|
Friday, April 30, 2004
Copyright © Las Vegas Review-Journal
|
Blue Period
Frank Sinatra wasn't known for an artistic bent, but his paintings are now on display
By KEN WHITE
REVIEW-JOURNAL

Memorabilia from the private collection of Frank and Barbara Sinatra is on view in the Godt-Cleary Gallery exhibit. Photo by John Gurzinski.

Frank Sinatra's art leaned toward the contemporary styles of Ellsworth Kelly, Mark Rothko and Robert Mangold. Photo by John Gurzinski.
|
Frank Sinatra won every award a singer and actor can get. But he kept another talent hidden away from the public.
For 10 to 15 years, probably starting sometime in the 1970s, Sinatra spent considerable time working in an artist's studio at his Palm Springs, Calif., home.
The result of his love of art is on display in "Frank Sinatra: Paintings and Memorabilia" in the Godt-Cleary Gallery at Mandalay Place, Mandalay Bay's retail concourse.
Gallery director Michele Quinn, who put the show together, says Sinatra was "a Sunday painter, but a pretty good Sunday painter. This is a side of his life that has not been much talked about. People come in and ask, `Did he really do this?' "
Sinatra began painting clowns, but in the 1980s he got serious about his art, Quinn says. His work from then into the 1990s was most clearly influenced by the bright colors and abstract shapes of Mark Rothko, Robert Mangold and Ellsworth Kelly.
But he was not an imitator. "He was experimenting with his own voice, not copying their styles," Quinn says.
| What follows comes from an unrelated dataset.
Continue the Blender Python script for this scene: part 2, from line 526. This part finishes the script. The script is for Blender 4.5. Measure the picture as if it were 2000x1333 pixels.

The paintings are untitled, except for the dominant colors Sinatra used, such as red and black, green and white, white and brown, red white and blue, green and red, etc.
Two of the paintings show recognizable shapes from nature -- "Untitled 7 (Acapulco Sunset)," which shows ocean waves in the bottom third of the painting, and "Untitled 8 (Blue & Gray Bridge)," with a section of a bridge set against a sky background.
Prices for the paintings are $7,000-$22,000.
Quinn says Sinatra's art fits in well at Godt-Cleary Gallery, a commercial gallery specializing in contemporary art and design from 1960 to the present.
Culling the exhibit from Sinatra's warehouse, Quinn selected memorabilia, including a drawing collage of Sinatra by an unknown artist in 1975, a portrait of the chairman of the board by Sandro in 1989, a piece of sheet music for the song "I Was Wrong" with a note and kisses in lipstick by a fan in 1947, a photograph of Sinatra with Bing Crosby and Bob Hope on a golf course, date undetermined, a pair of golf shoes and dress shoes worn by Sinatra, and a red fireman's hat with "Sinatra" painted in white.
The memorabilia is available for purchase. Prices range from $600 to $2,000.
Quinn selected the kind of memorabilia that isn't usually associated with Sinatra and Las Vegas. There are no pictures of him in front of Strip landmarks.
"He's so powerful on so many levels," Quinn says. "He's infused in so much of our culture."
Also in the exhibition are paintings from the Sinatra's personal art collection, including works by Walt Kuhn and Norman Rockwell.